The film is a visual feast, with the swift camera pans accentuated by the vibrant colors and smooth animation. Anderson has always done a good job of focusing the viewer’s eye to his subject and exemplifying the film’s emotions through the actions on the screen. Whether it’s a closeup of a character’s eyes as they come to a realization or a chaotic zoom in to emphasize a shocking turn of events, he uses film composition to keep his stories interesting and heartfelt.

He also continues to display his unique wit and charm. The main characters have interesting personality quirks and story arcs and the script keeps the action going at a brisk, never-boring pace. Things move fast and the audience is rewarded for keeping up with his trademark jokes.

For Anderson though, his repetitive style is beginning to border on unoriginality. There are enough differentiations in theme and plot to keep his films interesting for the time being, but like many others before him, his movies are all starting to feel the same: dysfunctional family, long lost relatives, quirky side characters, prestige vs. instinct quarrels, blatant yet funny dialogue, Bill Murray, Edward Norton, Bob Balaban, F. Murray Abraham, Jeff Goldblum. There is a risk that he may soon seem to be parodying himself and that would demean his otherwise strong stories.

And a continuous problem with Anderson in all of his movies is his lack of female characters. Not only are they not protagonists, they are distinctly lacking everywhere onscreen. The vast majority of his characters are white males. And the women of the story serve mostly as companions or sex objects (not in an overt, callous way but in a matter-of-fact way). They are distant and detached or committed to a cause past thought of their own lives. It would be interesting for him to branch out not only in his style, but also his cast list. Many of the roles in his films could indeed be women characters, but he has trouble writing that way.

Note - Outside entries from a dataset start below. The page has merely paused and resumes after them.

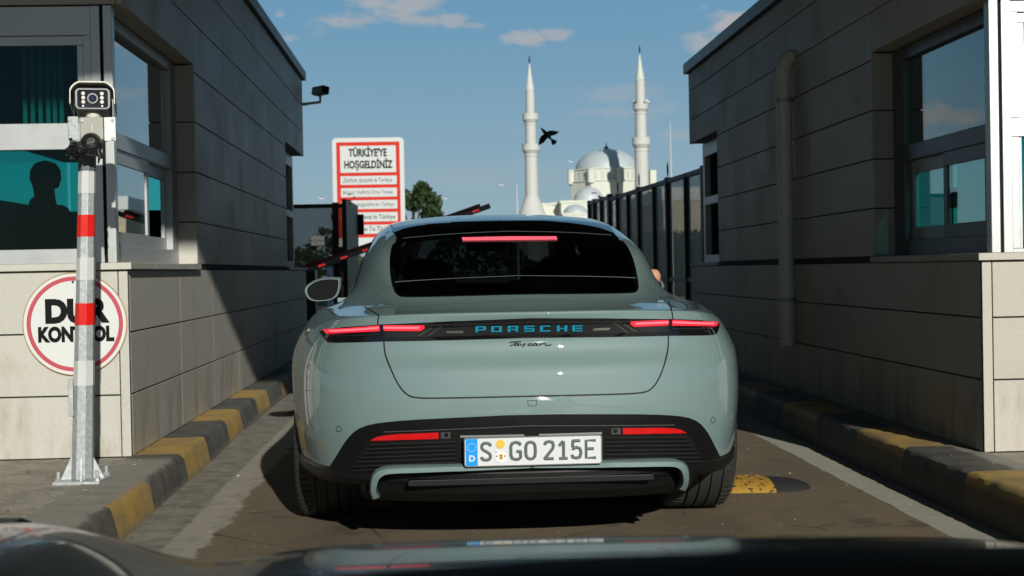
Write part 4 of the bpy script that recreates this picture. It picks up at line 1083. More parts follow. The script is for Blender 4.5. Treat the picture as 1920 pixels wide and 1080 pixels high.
for (ch, u, wu) in (('S', 403, 112), ('G', 754, 118), ('O', 927, 112), ('2', 1146, 108), ('1', 1312, 106), ('5', 1470, 108), ('E', 1644, 118)):
    c0 = pu(u, 343); w = wu/1630*.52; h = 206/1630*.52; b = MB()
    for st in GL[ch]:
        rounded = ch in 'SGO25'
        pts = chaikin(st, 2, False) if rounded and not (ch == '2') else st
        if ch in '25G':
            pts = resample(st, .02, False)
        b.tube([(c0[0]+(x-.5)*w, 0, c0[1]+(z-.5)*h) for x, z in pts], .0058, 8)
    b.v = [(x, -.0018+y*.25, z) for x, y, z in b.v]
    plate_part(b, 'lettering', M['plate_ink'], pl, 0)
c0 = pu(572, 258); seal = plate_part(MB().disc((c0[0], -.001, c0[1]), .0172, 28, .0015), 'inspection_seal', M['yellow'], pl)
b = MB()
for k in range(12):
    a = k*math.pi/6; d = Vector((math.cos(a), 0, math.sin(a))); s = Vector((-d.z, 0, d.x))*.0004; p = Vector((c0[0], -.0028, c0[1]))
    b.add([p+d*.006-s, p+d*.0155-s, p+d*.0155+s, p+d*.006+s], [(0, 1, 2, 3)])
plate_part(b, 'seal_marks', mat('seal print', (.28, .16, .03), .5), pl)
c0 = pu(577, 412); plate_part(MB().disc((c0[0], -.001, c0[1]), .022, 32, .0012), 'state_seal', mat('seal white', (.70, .70, .70), .4), pl)
b = MB(); sh = [(-.007, .011), (-.004, .0125), (0, .011), (.004, .0125), (.007, .011), (.007, -.004), (.004, -.009), (0, -.0115), (-.004, -.009), (-.007, -.004)]
b.prism([(c0[0]+x, c0[1]+z) for x, z in sh], -.0028, -.002, 'y'); plate_part(b, 'crest', M['yellow'], pl)
b = MB()
for dz in (.006, .0005, -.005):
    b.prism([(c0[0]-.005, c0[1]+dz-.001), (c0[0]+.005, c0[1]+dz-.0015), (c0[0]+.005, c0[1]+dz+.0005), (c0[0]+.001, c0[1]+dz+.002), (c0[0]-.005, c0[1]+dz+.001)], -.0034, -.0028, 'y')
for dx in (-.0155, .0145): b.box((c0[0]+dx-.0024, -.0028, c0[1]+.0012), (c0[0]+dx+.0024, -.002, c0[1]+.006))
plate_part(b, 'crest_mark', M['ink'], pl)
for (u, v) in ((522, 342), (1402, 335)):
    c0 = pu(u, v); plate_part(MB().lathe([(.0055, 0), (.005, .0016), (.002, .0026)], 14, 0, Matrix.Translation((c0[0], -.001, c0[1])) @ Matrix.Rotation(R(90), 4, 'X')), 'screw_cap', M['plate_white'], pl)

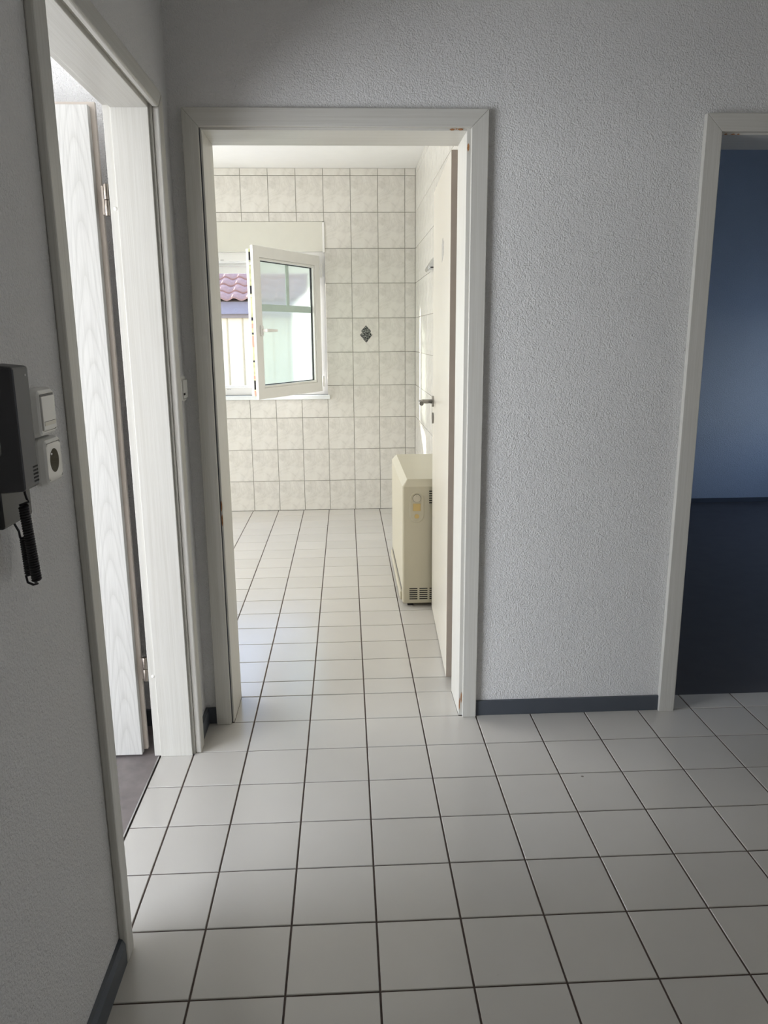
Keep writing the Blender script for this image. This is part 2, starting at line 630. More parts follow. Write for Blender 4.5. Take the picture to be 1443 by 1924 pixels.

Ultimately, “Isle of Dogs” succeeds not only as another strong Anderson film that fits into his canon, but also because it mirrors current events. It’s a story about the outsider who benefits society, about government manipulation to find a common enemy to consolidate power, about abusing the environment and leaving our children messes and trash, about the importance of science and reason over preconceived biases and about our basic communication with nature, respecting and cultivating it. It’s a beautiful story that exemplifies what Anderson does best.